Penetration Tests are Always Manual

A penetration test is characterized by a person at a computer behaving as a hacker would, running a series of manual, simulated attacks against your information systems. Sure, there are automated elements to penetration testing (after all, hackers are smart; they leverage automated scripts and tools to quickly and efficiently gather data), but the test is orchestrated and driven by a real human trying to break into your network and its applications. This is important because information discovered during the various phases of testing must be intelligently fed back into the testing methodology – something that computers aren’t very good at doing.

Penetration Tests Leverage Professional Experience

While automated scripts and scanners are great at efficiently identifying “low-hanging fruit,” one noticeable and important trait they lack is experience-led logic.

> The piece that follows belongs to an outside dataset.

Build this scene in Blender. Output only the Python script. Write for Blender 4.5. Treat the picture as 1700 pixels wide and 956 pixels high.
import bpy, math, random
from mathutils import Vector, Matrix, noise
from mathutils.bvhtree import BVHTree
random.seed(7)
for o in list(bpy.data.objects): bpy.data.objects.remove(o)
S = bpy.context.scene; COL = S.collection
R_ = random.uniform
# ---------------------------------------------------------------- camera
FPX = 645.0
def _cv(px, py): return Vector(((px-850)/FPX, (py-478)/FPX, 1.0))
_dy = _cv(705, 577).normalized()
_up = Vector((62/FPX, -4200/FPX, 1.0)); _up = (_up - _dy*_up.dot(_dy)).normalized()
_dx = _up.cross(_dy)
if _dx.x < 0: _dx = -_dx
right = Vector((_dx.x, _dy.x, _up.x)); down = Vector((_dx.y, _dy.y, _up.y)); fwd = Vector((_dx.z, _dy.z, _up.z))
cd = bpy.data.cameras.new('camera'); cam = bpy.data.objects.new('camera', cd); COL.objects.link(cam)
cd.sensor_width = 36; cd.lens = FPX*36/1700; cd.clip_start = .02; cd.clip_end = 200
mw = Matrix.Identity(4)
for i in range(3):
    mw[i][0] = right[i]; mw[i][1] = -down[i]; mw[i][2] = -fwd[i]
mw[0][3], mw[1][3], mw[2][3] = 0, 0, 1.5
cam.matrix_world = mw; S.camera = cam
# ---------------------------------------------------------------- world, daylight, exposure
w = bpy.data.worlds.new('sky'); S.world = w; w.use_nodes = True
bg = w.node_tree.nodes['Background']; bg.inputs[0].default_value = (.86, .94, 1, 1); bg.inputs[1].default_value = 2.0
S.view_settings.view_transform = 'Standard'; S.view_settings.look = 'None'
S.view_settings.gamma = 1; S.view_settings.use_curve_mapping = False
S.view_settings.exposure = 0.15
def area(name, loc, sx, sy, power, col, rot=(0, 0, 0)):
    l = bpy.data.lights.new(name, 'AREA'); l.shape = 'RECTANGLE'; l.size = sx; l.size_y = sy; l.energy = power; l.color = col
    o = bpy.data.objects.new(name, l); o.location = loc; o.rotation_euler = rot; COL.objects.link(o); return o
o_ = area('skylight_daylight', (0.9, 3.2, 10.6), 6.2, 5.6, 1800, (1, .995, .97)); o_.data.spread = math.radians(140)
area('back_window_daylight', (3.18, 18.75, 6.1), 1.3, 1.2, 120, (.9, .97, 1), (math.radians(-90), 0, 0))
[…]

An experienced penetration tester can quickly identify the systems, services and configurations that present possible vectors for attacks, while automated vulnerability scanners rely on a pre-compiled list of signatures, or fingerprints, in order to detect vulnerabilities and vectors of attack. In addition, an automated scan is looking for very specific things, while a human being is free to apply creativity, look at the big picture and consider past experiences and findings that may lead to the detection of issues that a scanner won’t find.

Penetration Tests Have Unique Methodology

Penetration tests simulate the very real dangers of an intelligent human being actively attacking your systems and trying to bypass your countermeasures. A vulnerability scan or other automated “attack” against a network is not the same as a penetration test because it cannot adhere to the same methodology. Therefore, many PCI Qualified Security Assessors (QSAs) will not recognize automated penetration tests (a.k.a. vulnerability scans in disguise) as valid for compliance with PCI DSS Requirement 11.3.

Penetration Tests Yield Specialized Reports

The report resulting from your test should be written by a human being, not auto-generated through a computer program. The professional penetration tester’s goal is to give your organization the detailed information it needs to successfully secure all in-scope business systems. Therefore, the written report is tailored according to your organization’s unique risks and includes the testing methodologies used as well as any issues discovered, assessment of each issue’s level of risk and recommendations for addressing those issues.

“Amateurs Have Automated Tools; Professionals Have People”

The above quote came from a security professional speaking at a recent European risk conference. This person was reinforcing the widely acknowledged understanding that true penetration tests are characterized by manual intervention and guidance, defined goals (in the case of PCI, to identify and disclose unauthorized cardholder data), structured methodology, and creativity – not clicking a button and allowing a program to run, then generating a report from the results.

Carefully review penetration test proposals to ensure that vendors trying to pass off an automated scan as a penetration test are removed from consideration. Another good rule of thumb is to request the credentials of those performing the penetration test. Be sure to look for industry-respected certifications associated with the engineers performing your test, such as CISSP (Certified Information Systems Security Professional), GWAPT (GIAC Web Application Penetration Tester), GPEN (GIAC Penetration Tester) or even C|EH (Certified Ethical Hacker).

These accomplishments denote experience and achievements in penetration testing. Also, don’t be afraid to ask questions regarding test procedures and methods employed, as well as expect updates as the testing progresses. Remaining in contact with the testing team will help provide assurances that there are real people working on your project and not just an automated scan tool.